Comparative analysis of machine learning models of linear Fresnel solar collector

Abstract

Modeling solar plants, like Linear Fresnel Reflectors, plays an essential role in analyzing plant characteristics, assessing overall efficiency, designing appropriate controllers, and optimizing system's operation. Although physical modeling approaches are widely used, their accuracy when compared to real operational data is deficient. In this context, this paper conducts a novel and comprehensive investigation for an existing Linear Fresnel Reflector using six distinct machine learning algorithms namely, Multilayer Perceptron and LSTM Neural Networks, Random Forest, Decision Trees, Extreme Gradient Boosting, and K-Nearest Neighbours to forecast the useable output power of a linear Fresnel solar plant.
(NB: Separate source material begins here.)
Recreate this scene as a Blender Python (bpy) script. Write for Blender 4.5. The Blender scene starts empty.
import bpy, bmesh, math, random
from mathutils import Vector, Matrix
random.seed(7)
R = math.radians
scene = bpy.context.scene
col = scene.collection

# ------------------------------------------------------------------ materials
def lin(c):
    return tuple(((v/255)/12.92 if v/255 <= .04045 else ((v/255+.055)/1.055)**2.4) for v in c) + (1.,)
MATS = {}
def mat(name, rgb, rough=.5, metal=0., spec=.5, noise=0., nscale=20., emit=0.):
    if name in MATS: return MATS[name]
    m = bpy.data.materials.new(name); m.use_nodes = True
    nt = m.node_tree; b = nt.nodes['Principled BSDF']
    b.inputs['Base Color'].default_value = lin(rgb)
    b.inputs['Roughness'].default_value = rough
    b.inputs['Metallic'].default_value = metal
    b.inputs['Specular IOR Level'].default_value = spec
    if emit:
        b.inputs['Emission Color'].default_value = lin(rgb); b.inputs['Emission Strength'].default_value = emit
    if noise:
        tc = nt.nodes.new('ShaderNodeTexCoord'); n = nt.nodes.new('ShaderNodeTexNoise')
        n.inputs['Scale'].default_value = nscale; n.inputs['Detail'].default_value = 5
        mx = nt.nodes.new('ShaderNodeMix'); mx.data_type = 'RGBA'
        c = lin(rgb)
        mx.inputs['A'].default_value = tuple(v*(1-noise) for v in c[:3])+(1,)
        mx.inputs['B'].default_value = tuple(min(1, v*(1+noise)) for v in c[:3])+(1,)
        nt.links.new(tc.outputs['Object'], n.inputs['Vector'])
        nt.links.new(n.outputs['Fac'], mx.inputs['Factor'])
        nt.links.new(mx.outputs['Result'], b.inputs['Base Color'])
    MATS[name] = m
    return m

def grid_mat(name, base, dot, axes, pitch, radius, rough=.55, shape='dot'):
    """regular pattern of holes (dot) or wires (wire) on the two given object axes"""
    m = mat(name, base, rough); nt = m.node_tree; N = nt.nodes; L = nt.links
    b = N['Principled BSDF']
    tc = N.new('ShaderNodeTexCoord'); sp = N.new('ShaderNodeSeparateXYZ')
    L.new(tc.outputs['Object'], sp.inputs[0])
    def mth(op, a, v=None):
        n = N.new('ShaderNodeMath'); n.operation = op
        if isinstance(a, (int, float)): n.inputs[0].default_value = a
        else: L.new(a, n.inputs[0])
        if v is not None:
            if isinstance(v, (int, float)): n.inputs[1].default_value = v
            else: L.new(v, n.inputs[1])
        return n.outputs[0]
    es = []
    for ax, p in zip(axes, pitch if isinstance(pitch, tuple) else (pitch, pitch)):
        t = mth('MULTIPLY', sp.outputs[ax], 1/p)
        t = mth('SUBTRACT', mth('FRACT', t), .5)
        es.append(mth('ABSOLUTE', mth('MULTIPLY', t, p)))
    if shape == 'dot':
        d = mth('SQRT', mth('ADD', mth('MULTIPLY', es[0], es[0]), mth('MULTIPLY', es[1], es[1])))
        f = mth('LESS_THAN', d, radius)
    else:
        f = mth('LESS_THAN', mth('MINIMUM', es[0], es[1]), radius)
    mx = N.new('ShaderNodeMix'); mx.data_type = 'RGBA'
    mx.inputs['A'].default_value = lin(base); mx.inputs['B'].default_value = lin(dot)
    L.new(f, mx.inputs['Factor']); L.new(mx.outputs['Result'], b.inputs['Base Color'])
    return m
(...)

Datasets between May 2018 and September 2019 with a 30-s time interval from a linear Fresnel plant located in Nicosia, Cyprus are used in this research. Seven distinct statistical metrics, in conjunction with the computation time are employed to assess the performance of the different machine learning models. The objective of this study is to further improve the prediction of Linear Fresnel Reflectors performance using machine learning model, in order to increase modeling reliability on an annual basis. Outcomes reveal that, among the various models considered, K-Nearest Neighbours demonstrated the most optimal performance with a coefficient of determination 98.81 % and a mean absolute percentage error of 1.975 %.